Here are some things you might not know about the Titanic, no matter how many times you’ve seen the movie:
1. It was the first modern media circus.
Wireless telegraphs were a relatively new invention in 1912. As the Titanic’s operators sent out distress signals, the news passed from ship to ship and eventually to land. The survivors were still on the rescue ship Carpathia in the North Atlantic when the tragedy became front-page news around the world. When the Carpathia arrived in New York Harbor, 40,000 people lined the piers to watch. Journalists tried to bribe their way aboard and offered money to the survivors with the best stories. Newspapers continued to run Titanic-related stories for months afterwards.
The Titanic was like a floating city, which required an appropriately massive workforce. There were 885 crew members aboard, from officers to cooks, musicians, postal clerks and engine-room laborers. Almost 80% of those crew members—nearly 700 people—died.
Thanks to outdated shipbuilding regulations, the Titanic’s lifeboats had space for only half the people on board. But the ship’s maiden voyage hadn’t sold out. Had it sailed at full capacity, there would have been 1,000 more people on board—and an even more terrible loss of life.
American Congressman William Alden Smith began a U.S. government investigation into the sinking immediately after the survivors landed, to the annoyance of British authorities. The international bickering continued for weeks afterward, with the British accusing Smith of grandstanding, while Smith criticized the British for meddling. The British Board of Trade later held its own disaster investigation, which reached largely the same conclusions as the U.S. one.

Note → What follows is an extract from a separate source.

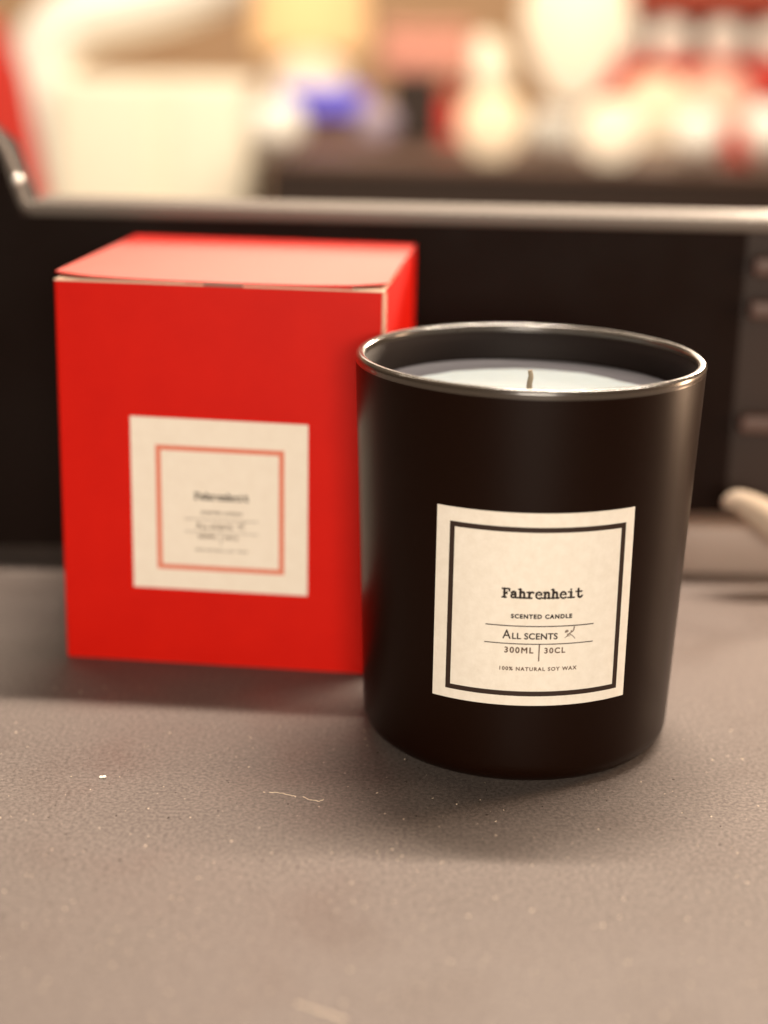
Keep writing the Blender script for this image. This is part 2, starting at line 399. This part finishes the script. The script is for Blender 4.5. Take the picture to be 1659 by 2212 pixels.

Not long after the sinking, a group of American society wives began raising money for a Titanic memorial, to be funded solely by donations from women. It eventually took the form of a statue with outstretched hands, which was finally erected in Washington, D.C., near the Lincoln Memorial, in 1933. However, construction of the Kennedy Center for the Performing Arts forced the relocation of the memorial in the 1960s. It now sits along the Potomac River in a residential neighborhood of Southwest Washington—far from the tourist hot spots.